NL: output is slower than most disks.

Anyway...

>>>This is a purely read speed test so no writing taking place.

And the T4 observations were based on that?

>>> Show RMS settings matched on both sides.

Thanks for checking because they DO matter, notably on output.
I just tested with the LD TRACE option:


$ ld create/size=1000000 dka0:[temp]tmp.dsk
$ ld create lda1
$ ld connect dka0:[temp]tmp.dsk lda1
$ ld trace lda1
$ init lda1 /clus=1024/ind=beg/nohigh/head=1000/max=1000 temp
$ mount lda1 temp temp
%MOUNT-I-MOUNTED, TEMP mounted on _BUNDY$LDA1:
$ set rms /block=50 /sys
$ back sys$help: temp:[000000]help.bck/save
$ ld show/trace lda1
:
End Time Elaps Pid Lbn Bytes Iosb Function
---------------------------------------------------------------------

13:20:11.234475 00.000136 0000009A 53842 25600 NORMAL WRITEPBLK|EXFUNC
13:20:11.236546 00.000136 0000009A 53892 25600 NORMAL WRITEPBLK|EXFUNC
13:20:11.236766 00.000120 0000009A 53942 25600 NORMAL WRITEPBLK|EXFUNC
13:20:11.239003 00.000111 0000009A 53992 25600 NORMAL WRITEPBLK|EXFUNC
13:20:11.241107 00.000131 0000009A 54042 25600 NORMAL WRITEPBLK|EXFUNC

$ set rms/blo=127/sys
$ back sys$help: temp:[000000]help.bck/save
$ ld show/trace lda1
:
13:20:39.744468 00.001021 0000009A 158050 65024 NORMAL WRITEPBLK|EXFUNC
13:20:39.749063 00.000396 0000009A 158177 65024 NORMAL WRITEPBLK|EXFUNC
13:20:39.753607 00.000152 0000009A 158304 65024 NORMAL WRITEPBLK|EXFUNC
13:20:39.758493 00.000388 0000009A 158431 65024 NORMAL WRITEPBLK|EXFUNC
13:20:39.758555 00.000247 0000009A 158558 :
$ write sys$output 127*512
65024


If you really want to figure this out, then I recommend using LD TRACE on your real input disk, not a container as in my example.

>> Devices initialized with /nohigh qualifier

Thanks for checking.

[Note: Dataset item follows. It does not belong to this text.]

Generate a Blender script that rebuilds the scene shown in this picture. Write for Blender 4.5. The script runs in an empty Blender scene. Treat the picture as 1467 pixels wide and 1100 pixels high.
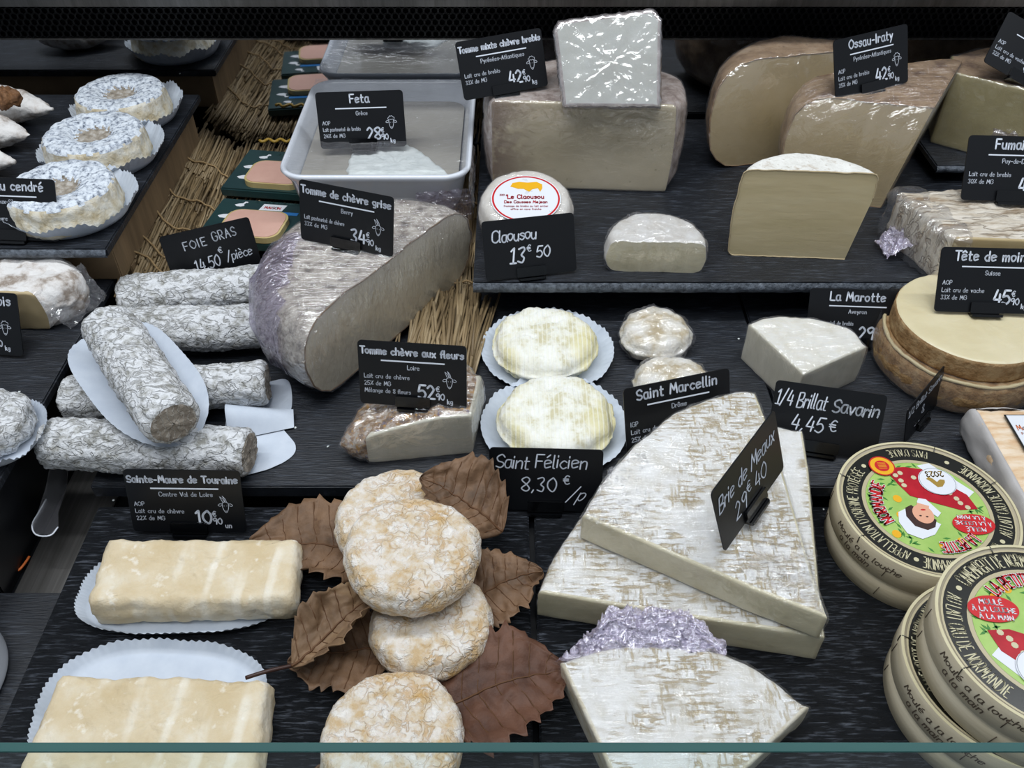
import bpy, bmesh, math, random
import numpy as np
from mathutils import Vector, Matrix, noise
C = bpy.context.scene.collection
PI = math.pi

# ------------------------------------------------------------------ camera, world, lights, exposure
F = 1250.0; PITCH = math.radians(42.6); H = 0.51
SP, CP = math.sin(PITCH), math.cos(PITCH)
cam_data = bpy.data.cameras.new('camera'); cam = bpy.data.objects.new('camera', cam_data); C.objects.link(cam)
cam.location = (0, 0, H); cam.rotation_euler = (math.radians(90) - PITCH, 0, 0)
cam_data.sensor_width = 36; cam_data.lens = 36 * F / 1467; cam_data.clip_start = 0.01
bpy.context.scene.camera = cam
sc = bpy.context.scene
sc.view_settings.view_transform = 'Standard'; sc.view_settings.look = 'None'
sc.view_settings.gamma = 1; sc.view_settings.use_curve_mapping = False
sc.view_settings.exposure = 0.0
w = bpy.data.worlds.new('shop'); sc.world = w; w.use_nodes = True
w.node_tree.nodes['Background'].inputs[0].default_value = (0.80, 0.88, 1.0, 1)
w.node_tree.nodes['Background'].inputs[1].default_value = 0.34

def area(name, loc, target, sx, sy, energy, col):
    l = bpy.data.lights.new(name, 'AREA'); l.shape = 'RECTANGLE'; l.size = sx; l.size_y = sy
    l.energy = energy; l.color = col
    o = bpy.data.objects.new(name, l); C.objects.link(o); o.location = loc
    o.rotation_euler = (Vector(target) - Vector(loc)).to_track_quat('-Z', 'Y').to_euler()
    return o
area('case_lamp', (0.10, 0.56, 0.95), (0.10, 0.53, 0), 1.7, 0.045, 8.4, (0.93, 0.97, 1.0))
area('shop_fill', (-0.3, -0.2, 2.2), (0, 0.5, 0), 1.6, 0.6, 22.0, (0.95, 0.98, 1.0))  # soft frontal fill added for the shop's ambient light

# ------------------------------------------------------------------ maths helpers
def at(u, v, z):
    """a point of the plane at height z"""
    vv = (v - 550) / F; d = (H - z) / (SP + vv * CP)
    return np.array([(u - 733.5) / F * d, d * (CP - vv * SP), z])
def zat(y, v):
    vv = (v - 550) / F; return H - y * (SP + vv * CP) / (CP - vv * SP)
def rpx(px, v, z):
    vv = (v - 550) / F; return px / F * (H - z) / (SP + vv * CP)
def fbm(p, s, seed=0, octv=3):
    return noise.fractal(Vector((p[0]*s + seed*7.3, p[1]*s - seed*3.1, p[2]*s + seed*1.7)), 0.6, 2.1, octv)
def catmull(pts, n=5, closed=False):
    P = [np.array(p, float) for p in pts]; out = []
    m = len(P)
    if m < 3 and not closed: return P
    rng = range(m if closed else m - 1)
    for i in rng:
        if closed: a, b, c, d = P[(i-1) % m], P[i], P[(i+1) % m], P[(i+2) % m]
        else: a, b, c, d = P[max(i-1, 0)], P[i], P[i+1], P[min(i+2, m-1)]
        for k in range(n):
            t = k / n
            out.append(0.5*((2*b) + (-a+c)*t + (2*a-5*b+4*c-d)*t*t + (-a+3*b-3*c+d)*t**3))
    if not closed: out.append(P[-1])
    return out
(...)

Mostly important for output, but can perhaps surprisingly effect read also, when reading after the current HWM for a file. But that would happen just once pretty much.

Guess the next thing to also check is Fragmentation.

Good luck,
Hein.
Mike R Smith
Frequent Advisor

Re: What determines Avg read i/o size

The real issue I am trying to solve is that when we migrated our storage from one San to the other, backup times increased anywhere from 40 to 100%. T4 data clearly showed high i/o read times on the new storage. We went from about 3ms to about 10ms. In working with the storage vendor we have been trying to perform testing in our non production environment using one of the disks that we saw double in backup time.

One other piece of information that i have just discovered. I was able to review read i/o size for a device on our old storage that is current on the same port as this test device. The read i/o size using the same backup command is 125 for the device on the old storage vs 62 for the device on the new. I am also trying to determine is something is set differently on the storage port side.
Jur van der Burg
Respected Contributor

Re: What determines Avg read i/o size

One word of caution with LD TRACE: make sure you run at least LD V9.5 since trace may corrupt floating point registers when trace is in use. If you don't use LD TRACE then there's no issue.